Task details - Give back the entire listing verbatim.

Data provided -
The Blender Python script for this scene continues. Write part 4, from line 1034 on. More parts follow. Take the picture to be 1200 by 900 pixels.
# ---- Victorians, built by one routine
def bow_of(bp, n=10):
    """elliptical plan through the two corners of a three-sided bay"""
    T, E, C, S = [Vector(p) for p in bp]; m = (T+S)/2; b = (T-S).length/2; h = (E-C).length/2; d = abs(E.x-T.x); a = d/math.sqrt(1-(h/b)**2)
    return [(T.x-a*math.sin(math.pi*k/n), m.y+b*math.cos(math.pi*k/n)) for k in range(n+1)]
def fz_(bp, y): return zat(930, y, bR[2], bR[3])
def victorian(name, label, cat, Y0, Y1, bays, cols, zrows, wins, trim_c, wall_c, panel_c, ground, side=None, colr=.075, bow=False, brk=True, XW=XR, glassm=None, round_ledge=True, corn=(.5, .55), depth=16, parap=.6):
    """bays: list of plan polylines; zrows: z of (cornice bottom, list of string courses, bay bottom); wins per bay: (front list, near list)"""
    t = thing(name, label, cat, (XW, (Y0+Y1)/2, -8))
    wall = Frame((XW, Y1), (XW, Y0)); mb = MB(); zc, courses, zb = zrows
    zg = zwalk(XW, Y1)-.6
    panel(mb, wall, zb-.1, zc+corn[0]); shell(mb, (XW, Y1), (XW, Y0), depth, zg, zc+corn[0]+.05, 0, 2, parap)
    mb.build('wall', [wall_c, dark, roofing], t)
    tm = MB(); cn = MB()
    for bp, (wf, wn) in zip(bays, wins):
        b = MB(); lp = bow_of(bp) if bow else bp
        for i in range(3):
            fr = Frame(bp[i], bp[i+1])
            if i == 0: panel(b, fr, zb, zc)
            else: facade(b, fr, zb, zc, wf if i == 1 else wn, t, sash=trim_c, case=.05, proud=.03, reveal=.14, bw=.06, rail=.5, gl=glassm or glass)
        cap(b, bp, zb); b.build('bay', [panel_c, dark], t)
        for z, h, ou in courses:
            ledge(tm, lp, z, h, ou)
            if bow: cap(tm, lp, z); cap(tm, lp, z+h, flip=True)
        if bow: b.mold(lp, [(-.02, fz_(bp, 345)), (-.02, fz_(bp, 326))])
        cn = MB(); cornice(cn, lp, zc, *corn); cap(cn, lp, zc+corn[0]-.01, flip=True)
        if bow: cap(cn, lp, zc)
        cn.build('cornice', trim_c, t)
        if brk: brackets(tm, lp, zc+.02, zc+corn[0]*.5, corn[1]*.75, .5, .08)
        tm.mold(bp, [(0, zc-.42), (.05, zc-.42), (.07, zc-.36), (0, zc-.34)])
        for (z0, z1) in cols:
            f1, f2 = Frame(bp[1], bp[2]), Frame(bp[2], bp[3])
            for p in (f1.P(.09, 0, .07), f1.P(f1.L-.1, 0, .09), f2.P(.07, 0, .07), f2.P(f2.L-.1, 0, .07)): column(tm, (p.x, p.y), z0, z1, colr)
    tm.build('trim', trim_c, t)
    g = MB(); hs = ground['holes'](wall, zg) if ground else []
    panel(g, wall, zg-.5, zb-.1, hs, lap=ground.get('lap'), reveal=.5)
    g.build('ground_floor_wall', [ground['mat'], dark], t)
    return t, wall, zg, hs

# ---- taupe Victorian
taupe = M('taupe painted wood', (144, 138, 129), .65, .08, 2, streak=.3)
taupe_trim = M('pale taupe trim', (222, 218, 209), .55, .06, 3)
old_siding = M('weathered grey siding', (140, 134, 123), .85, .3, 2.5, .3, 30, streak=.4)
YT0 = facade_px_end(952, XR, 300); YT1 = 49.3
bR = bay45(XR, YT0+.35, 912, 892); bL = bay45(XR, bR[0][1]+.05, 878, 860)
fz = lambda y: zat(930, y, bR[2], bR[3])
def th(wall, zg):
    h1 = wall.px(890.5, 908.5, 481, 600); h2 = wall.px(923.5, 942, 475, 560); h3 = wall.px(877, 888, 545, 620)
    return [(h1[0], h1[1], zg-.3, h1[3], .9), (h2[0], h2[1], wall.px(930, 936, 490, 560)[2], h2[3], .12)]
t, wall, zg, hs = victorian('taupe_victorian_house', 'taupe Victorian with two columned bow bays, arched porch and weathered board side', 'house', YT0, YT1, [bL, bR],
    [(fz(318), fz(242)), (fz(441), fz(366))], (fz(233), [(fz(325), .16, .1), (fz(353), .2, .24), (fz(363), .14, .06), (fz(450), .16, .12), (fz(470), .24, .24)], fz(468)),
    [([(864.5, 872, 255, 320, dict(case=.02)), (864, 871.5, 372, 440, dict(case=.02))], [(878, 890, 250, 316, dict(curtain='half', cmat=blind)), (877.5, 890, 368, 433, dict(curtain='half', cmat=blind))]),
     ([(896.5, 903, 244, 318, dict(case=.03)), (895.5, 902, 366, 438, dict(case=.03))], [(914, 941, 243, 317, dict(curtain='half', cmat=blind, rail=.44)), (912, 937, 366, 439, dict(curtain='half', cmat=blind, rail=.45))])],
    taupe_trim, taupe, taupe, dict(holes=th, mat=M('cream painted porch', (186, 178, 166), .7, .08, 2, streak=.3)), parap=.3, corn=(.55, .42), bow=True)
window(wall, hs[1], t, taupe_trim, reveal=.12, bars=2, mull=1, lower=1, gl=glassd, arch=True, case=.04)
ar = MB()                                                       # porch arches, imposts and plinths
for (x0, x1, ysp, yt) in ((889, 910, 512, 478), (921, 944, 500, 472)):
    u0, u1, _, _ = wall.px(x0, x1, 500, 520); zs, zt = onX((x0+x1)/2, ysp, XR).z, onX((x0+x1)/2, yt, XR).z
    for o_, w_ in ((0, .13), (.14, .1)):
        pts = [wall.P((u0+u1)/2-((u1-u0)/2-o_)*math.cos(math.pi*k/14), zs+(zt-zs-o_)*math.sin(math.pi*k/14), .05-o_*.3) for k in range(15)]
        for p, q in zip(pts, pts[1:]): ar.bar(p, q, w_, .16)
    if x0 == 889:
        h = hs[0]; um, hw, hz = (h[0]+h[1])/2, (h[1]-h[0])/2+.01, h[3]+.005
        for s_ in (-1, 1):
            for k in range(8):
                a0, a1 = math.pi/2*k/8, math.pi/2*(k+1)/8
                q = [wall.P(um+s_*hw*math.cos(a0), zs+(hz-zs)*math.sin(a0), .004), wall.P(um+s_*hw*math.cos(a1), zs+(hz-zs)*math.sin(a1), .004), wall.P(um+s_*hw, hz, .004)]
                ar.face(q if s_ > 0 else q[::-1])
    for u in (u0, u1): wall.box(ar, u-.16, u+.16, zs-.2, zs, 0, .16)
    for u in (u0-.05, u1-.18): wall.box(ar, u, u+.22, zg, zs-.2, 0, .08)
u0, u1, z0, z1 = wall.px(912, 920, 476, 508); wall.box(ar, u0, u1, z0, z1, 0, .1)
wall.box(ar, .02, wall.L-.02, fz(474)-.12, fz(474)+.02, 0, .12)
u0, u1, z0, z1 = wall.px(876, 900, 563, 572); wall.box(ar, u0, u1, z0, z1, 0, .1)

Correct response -
The Blender Python script for this scene continues. Write part 4, from line 1034 on. More parts follow. Take the picture to be 1200 by 900 pixels.
# ---- Victorians, built by one routine
def bow_of(bp, n=10):
    """elliptical plan through the two corners of a three-sided bay"""
    T, E, C, S = [Vector(p) for p in bp]; m = (T+S)/2; b = (T-S).length/2; h = (E-C).length/2; d = abs(E.x-T.x); a = d/math.sqrt(1-(h/b)**2)
    return [(T.x-a*math.sin(math.pi*k/n), m.y+b*math.cos(math.pi*k/n)) for k in range(n+1)]
def fz_(bp, y): return zat(930, y, bR[2], bR[3])
def victorian(name, label, cat, Y0, Y1, bays, cols, zrows, wins, trim_c, wall_c, panel_c, ground, side=None, colr=.075, bow=False, brk=True, XW=XR, glassm=None, round_ledge=True, corn=(.5, .55), depth=16, parap=.6):
    """bays: list of plan polylines; zrows: z of (cornice bottom, list of string courses, bay bottom); wins per bay: (front list, near list)"""
    t = thing(name, label, cat, (XW, (Y0+Y1)/2, -8))
    wall = Frame((XW, Y1), (XW, Y0)); mb = MB(); zc, courses, zb = zrows
    zg = zwalk(XW, Y1)-.6
    panel(mb, wall, zb-.1, zc+corn[0]); shell(mb, (XW, Y1), (XW, Y0), depth, zg, zc+corn[0]+.05, 0, 2, parap)
    mb.build('wall', [wall_c, dark, roofing], t)
    tm = MB(); cn = MB()
    for bp, (wf, wn) in zip(bays, wins):
        b = MB(); lp = bow_of(bp) if bow else bp
        for i in range(3):
            fr = Frame(bp[i], bp[i+1])
            if i == 0: panel(b, fr, zb, zc)
            else: facade(b, fr, zb, zc, wf if i == 1 else wn, t, sash=trim_c, case=.05, proud=.03, reveal=.14, bw=.06, rail=.5, gl=glassm or glass)
        cap(b, bp, zb); b.build('bay', [panel_c, dark], t)
        for z, h, ou in courses:
            ledge(tm, lp, z, h, ou)
            if bow: cap(tm, lp, z); cap(tm, lp, z+h, flip=True)
        if bow: b.mold(lp, [(-.02, fz_(bp, 345)), (-.02, fz_(bp, 326))])
        cn = MB(); cornice(cn, lp, zc, *corn); cap(cn, lp, zc+corn[0]-.01, flip=True)
        if bow: cap(cn, lp, zc)
        cn.build('cornice', trim_c, t)
        if brk: brackets(tm, lp, zc+.02, zc+corn[0]*.5, corn[1]*.75, .5, .08)
        tm.mold(bp, [(0, zc-.42), (.05, zc-.42), (.07, zc-.36), (0, zc-.34)])
        for (z0, z1) in cols:
            f1, f2 = Frame(bp[1], bp[2]), Frame(bp[2], bp[3])
            for p in (f1.P(.09, 0, .07), f1.P(f1.L-.1, 0, .09), f2.P(.07, 0, .07), f2.P(f2.L-.1, 0, .07)): column(tm, (p.x, p.y), z0, z1, colr)
    tm.build('trim', trim_c, t)
    g = MB(); hs = ground['holes'](wall, zg) if ground else []
    panel(g, wall, zg-.5, zb-.1, hs, lap=ground.get('lap'), reveal=.5)
    g.build('ground_floor_wall', [ground['mat'], dark], t)
    return t, wall, zg, hs

# ---- taupe Victorian
taupe = M('taupe painted wood', (144, 138, 129), .65, .08, 2, streak=.3)
taupe_trim = M('pale taupe trim', (222, 218, 209), .55, .06, 3)
old_siding = M('weathered grey siding', (140, 134, 123), .85, .3, 2.5, .3, 30, streak=.4)
YT0 = facade_px_end(952, XR, 300); YT1 = 49.3
bR = bay45(XR, YT0+.35, 912, 892); bL = bay45(XR, bR[0][1]+.05, 878, 860)
fz = lambda y: zat(930, y, bR[2], bR[3])
def th(wall, zg):
    h1 = wall.px(890.5, 908.5, 481, 600); h2 = wall.px(923.5, 942, 475, 560); h3 = wall.px(877, 888, 545, 620)
    return [(h1[0], h1[1], zg-.3, h1[3], .9), (h2[0], h2[1], wall.px(930, 936, 490, 560)[2], h2[3], .12)]
t, wall, zg, hs = victorian('taupe_victorian_house', 'taupe Victorian with two columned bow bays, arched porch and weathered board side', 'house', YT0, YT1, [bL, bR],
    [(fz(318), fz(242)), (fz(441), fz(366))], (fz(233), [(fz(325), .16, .1), (fz(353), .2, .24), (fz(363), .14, .06), (fz(450), .16, .12), (fz(470), .24, .24)], fz(468)),
    [([(864.5, 872, 255, 320, dict(case=.02)), (864, 871.5, 372, 440, dict(case=.02))], [(878, 890, 250, 316, dict(curtain='half', cmat=blind)), (877.5, 890, 368, 433, dict(curtain='half', cmat=blind))]),
     ([(896.5, 903, 244, 318, dict(case=.03)), (895.5, 902, 366, 438, dict(case=.03))], [(914, 941, 243, 317, dict(curtain='half', cmat=blind, rail=.44)), (912, 937, 366, 439, dict(curtain='half', cmat=blind, rail=.45))])],
    taupe_trim, taupe, taupe, dict(holes=th, mat=M('cream painted porch', (186, 178, 166), .7, .08, 2, streak=.3)), parap=.3, corn=(.55, .42), bow=True)
window(wall, hs[1], t, taupe_trim, reveal=.12, bars=2, mull=1, lower=1, gl=glassd, arch=True, case=.04)
ar = MB()                                                       # porch arches, imposts and plinths
for (x0, x1, ysp, yt) in ((889, 910, 512, 478), (921, 944, 500, 472)):
    u0, u1, _, _ = wall.px(x0, x1, 500, 520); zs, zt = onX((x0+x1)/2, ysp, XR).z, onX((x0+x1)/2, yt, XR).z
    for o_, w_ in ((0, .13), (.14, .1)):
        pts = [wall.P((u0+u1)/2-((u1-u0)/2-o_)*math.cos(math.pi*k/14), zs+(zt-zs-o_)*math.sin(math.pi*k/14), .05-o_*.3) for k in range(15)]
        for p, q in zip(pts, pts[1:]): ar.bar(p, q, w_, .16)
    if x0 == 889:
        h = hs[0]; um, hw, hz = (h[0]+h[1])/2, (h[1]-h[0])/2+.01, h[3]+.005
        for s_ in (-1, 1):
            for k in range(8):
                a0, a1 = math.pi/2*k/8, math.pi/2*(k+1)/8
                q = [wall.P(um+s_*hw*math.cos(a0), zs+(hz-zs)*math.sin(a0), .004), wall.P(um+s_*hw*math.cos(a1), zs+(hz-zs)*math.sin(a1), .004), wall.P(um+s_*hw, hz, .004)]
                ar.face(q if s_ > 0 else q[::-1])
    for u in (u0, u1): wall.box(ar, u-.16, u+.16, zs-.2, zs, 0, .16)
    for u in (u0-.05, u1-.18): wall.box(ar, u, u+.22, zg, zs-.2, 0, .08)
u0, u1, z0, z1 = wall.px(912, 920, 476, 508); wall.box(ar, u0, u1, z0, z1, 0, .1)
wall.box(ar, .02, wall.L-.02, fz(474)-.12, fz(474)+.02, 0, .12)
u0, u1, z0, z1 = wall.px(876, 900, 563, 572); wall.box(ar, u0, u1, z0, z1, 0, .1)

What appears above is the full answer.